GIVEN MATERIAL:
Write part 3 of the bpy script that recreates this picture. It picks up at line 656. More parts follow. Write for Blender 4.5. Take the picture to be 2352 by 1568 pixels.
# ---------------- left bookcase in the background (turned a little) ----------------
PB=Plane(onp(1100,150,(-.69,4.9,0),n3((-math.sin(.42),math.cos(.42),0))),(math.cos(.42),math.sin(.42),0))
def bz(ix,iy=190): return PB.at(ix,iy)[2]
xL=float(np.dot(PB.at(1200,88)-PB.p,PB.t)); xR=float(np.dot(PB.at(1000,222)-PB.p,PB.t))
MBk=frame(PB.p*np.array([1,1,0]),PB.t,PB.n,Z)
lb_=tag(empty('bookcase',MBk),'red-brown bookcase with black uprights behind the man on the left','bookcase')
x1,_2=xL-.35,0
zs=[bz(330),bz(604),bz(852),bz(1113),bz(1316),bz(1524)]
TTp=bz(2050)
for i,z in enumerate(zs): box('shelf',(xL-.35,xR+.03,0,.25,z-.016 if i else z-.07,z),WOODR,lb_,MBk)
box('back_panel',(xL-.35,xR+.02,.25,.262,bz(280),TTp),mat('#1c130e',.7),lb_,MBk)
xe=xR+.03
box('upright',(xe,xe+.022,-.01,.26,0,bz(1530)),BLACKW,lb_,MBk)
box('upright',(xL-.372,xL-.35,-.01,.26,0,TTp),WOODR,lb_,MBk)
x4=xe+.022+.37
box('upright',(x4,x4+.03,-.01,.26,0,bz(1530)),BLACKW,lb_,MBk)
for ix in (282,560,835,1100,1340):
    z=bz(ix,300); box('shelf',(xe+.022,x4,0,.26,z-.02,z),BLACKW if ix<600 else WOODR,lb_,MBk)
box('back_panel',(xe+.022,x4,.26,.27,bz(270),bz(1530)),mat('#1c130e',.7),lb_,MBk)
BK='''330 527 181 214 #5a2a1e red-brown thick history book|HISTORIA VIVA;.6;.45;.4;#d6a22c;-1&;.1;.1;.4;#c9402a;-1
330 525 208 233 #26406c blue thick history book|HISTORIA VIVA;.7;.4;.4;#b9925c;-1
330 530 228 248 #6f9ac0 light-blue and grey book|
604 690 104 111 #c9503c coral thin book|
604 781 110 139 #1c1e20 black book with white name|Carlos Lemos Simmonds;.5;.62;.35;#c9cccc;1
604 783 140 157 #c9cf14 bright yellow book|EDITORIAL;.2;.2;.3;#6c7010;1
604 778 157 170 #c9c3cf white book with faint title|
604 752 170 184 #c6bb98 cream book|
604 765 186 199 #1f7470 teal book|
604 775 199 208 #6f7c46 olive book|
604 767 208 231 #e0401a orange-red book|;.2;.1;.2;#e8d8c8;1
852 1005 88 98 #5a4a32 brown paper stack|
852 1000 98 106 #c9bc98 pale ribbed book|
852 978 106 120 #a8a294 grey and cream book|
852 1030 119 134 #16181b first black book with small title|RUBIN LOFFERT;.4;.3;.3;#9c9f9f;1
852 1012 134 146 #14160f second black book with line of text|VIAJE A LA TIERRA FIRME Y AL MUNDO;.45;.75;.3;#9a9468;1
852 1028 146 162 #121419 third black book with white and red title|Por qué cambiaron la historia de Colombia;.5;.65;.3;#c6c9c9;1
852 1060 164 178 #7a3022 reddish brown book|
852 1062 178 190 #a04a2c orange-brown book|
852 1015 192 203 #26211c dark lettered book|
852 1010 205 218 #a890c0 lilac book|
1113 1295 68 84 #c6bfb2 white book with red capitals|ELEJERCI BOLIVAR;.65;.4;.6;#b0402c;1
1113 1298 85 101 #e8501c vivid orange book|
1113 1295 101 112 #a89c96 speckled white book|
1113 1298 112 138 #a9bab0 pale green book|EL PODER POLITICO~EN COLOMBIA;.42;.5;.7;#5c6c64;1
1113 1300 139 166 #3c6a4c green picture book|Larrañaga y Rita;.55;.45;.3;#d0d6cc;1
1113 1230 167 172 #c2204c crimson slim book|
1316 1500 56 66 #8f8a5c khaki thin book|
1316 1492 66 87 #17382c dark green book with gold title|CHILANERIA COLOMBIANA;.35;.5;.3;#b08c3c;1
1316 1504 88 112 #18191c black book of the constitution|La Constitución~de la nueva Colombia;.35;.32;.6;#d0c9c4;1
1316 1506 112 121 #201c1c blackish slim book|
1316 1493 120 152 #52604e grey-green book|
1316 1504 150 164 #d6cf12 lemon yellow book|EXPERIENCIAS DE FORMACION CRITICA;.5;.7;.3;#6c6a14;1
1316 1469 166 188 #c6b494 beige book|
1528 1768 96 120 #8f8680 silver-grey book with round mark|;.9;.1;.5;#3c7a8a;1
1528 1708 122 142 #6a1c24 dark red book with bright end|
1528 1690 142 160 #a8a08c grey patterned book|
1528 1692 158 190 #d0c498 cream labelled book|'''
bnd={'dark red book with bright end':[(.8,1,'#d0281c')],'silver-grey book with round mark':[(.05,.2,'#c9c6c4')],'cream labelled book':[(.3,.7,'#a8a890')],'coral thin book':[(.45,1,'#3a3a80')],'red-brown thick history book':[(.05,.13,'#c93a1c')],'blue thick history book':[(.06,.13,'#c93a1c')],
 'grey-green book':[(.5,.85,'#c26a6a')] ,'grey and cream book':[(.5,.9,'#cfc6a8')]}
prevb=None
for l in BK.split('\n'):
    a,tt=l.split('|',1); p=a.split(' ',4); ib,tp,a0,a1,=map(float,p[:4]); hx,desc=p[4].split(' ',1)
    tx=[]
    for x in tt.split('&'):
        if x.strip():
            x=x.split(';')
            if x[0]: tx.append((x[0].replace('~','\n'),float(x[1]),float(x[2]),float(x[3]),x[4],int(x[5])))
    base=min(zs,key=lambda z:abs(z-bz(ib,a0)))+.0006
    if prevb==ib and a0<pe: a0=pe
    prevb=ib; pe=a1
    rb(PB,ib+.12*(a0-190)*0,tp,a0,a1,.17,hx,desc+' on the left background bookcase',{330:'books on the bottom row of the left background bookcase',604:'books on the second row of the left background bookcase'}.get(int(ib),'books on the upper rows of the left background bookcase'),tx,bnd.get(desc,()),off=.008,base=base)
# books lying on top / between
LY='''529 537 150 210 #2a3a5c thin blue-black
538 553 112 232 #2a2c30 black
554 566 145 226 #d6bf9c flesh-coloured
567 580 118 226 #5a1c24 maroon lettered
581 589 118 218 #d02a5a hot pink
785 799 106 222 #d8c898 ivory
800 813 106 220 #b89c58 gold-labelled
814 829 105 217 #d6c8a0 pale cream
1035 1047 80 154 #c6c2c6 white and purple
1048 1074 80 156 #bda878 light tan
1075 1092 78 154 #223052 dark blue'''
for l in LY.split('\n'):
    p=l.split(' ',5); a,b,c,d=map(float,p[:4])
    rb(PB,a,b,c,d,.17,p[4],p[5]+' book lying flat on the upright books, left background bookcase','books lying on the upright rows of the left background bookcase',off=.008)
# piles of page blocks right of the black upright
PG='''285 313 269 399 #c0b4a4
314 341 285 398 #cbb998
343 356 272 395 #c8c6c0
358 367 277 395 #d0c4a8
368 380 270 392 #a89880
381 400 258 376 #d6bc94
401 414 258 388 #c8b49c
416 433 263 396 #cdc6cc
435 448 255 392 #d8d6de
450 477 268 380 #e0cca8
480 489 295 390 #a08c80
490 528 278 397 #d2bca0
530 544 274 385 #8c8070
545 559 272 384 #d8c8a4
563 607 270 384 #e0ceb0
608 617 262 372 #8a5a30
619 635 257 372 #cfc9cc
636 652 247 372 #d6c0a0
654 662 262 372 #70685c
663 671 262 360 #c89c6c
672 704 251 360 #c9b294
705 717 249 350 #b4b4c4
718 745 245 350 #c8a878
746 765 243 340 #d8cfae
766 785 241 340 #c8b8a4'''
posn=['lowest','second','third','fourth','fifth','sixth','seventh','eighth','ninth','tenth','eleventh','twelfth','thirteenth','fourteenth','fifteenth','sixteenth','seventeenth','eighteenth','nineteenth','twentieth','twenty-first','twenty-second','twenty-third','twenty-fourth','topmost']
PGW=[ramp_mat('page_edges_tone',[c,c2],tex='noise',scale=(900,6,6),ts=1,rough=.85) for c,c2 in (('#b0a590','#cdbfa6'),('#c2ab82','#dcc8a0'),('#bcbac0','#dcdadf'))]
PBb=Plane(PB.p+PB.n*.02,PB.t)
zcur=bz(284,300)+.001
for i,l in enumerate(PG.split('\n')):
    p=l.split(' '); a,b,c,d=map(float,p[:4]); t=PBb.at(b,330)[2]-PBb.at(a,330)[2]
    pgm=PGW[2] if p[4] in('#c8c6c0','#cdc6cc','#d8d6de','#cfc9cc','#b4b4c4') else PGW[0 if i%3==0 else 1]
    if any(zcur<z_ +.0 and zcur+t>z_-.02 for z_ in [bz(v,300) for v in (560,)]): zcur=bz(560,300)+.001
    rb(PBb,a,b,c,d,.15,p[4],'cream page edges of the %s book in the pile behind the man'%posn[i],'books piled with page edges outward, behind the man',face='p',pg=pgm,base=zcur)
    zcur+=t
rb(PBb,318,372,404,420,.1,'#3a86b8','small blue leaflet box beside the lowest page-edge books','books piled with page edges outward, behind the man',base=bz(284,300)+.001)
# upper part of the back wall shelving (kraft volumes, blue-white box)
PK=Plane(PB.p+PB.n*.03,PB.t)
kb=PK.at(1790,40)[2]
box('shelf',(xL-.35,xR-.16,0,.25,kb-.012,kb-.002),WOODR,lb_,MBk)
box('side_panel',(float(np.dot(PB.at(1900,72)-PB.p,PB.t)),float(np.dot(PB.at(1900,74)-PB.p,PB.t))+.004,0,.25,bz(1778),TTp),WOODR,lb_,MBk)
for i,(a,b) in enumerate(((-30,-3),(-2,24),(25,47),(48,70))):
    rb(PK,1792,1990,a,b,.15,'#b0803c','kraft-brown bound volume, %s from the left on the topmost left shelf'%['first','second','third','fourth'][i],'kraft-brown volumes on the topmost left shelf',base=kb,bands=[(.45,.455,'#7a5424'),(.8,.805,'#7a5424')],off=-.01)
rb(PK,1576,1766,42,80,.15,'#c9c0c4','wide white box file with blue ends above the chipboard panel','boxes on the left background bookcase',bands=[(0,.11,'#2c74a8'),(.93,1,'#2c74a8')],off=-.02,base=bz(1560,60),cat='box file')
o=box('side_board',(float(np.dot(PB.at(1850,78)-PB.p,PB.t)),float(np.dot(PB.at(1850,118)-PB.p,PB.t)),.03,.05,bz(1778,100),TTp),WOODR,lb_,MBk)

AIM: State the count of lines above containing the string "part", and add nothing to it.

COMPLETED EXERCISE: 2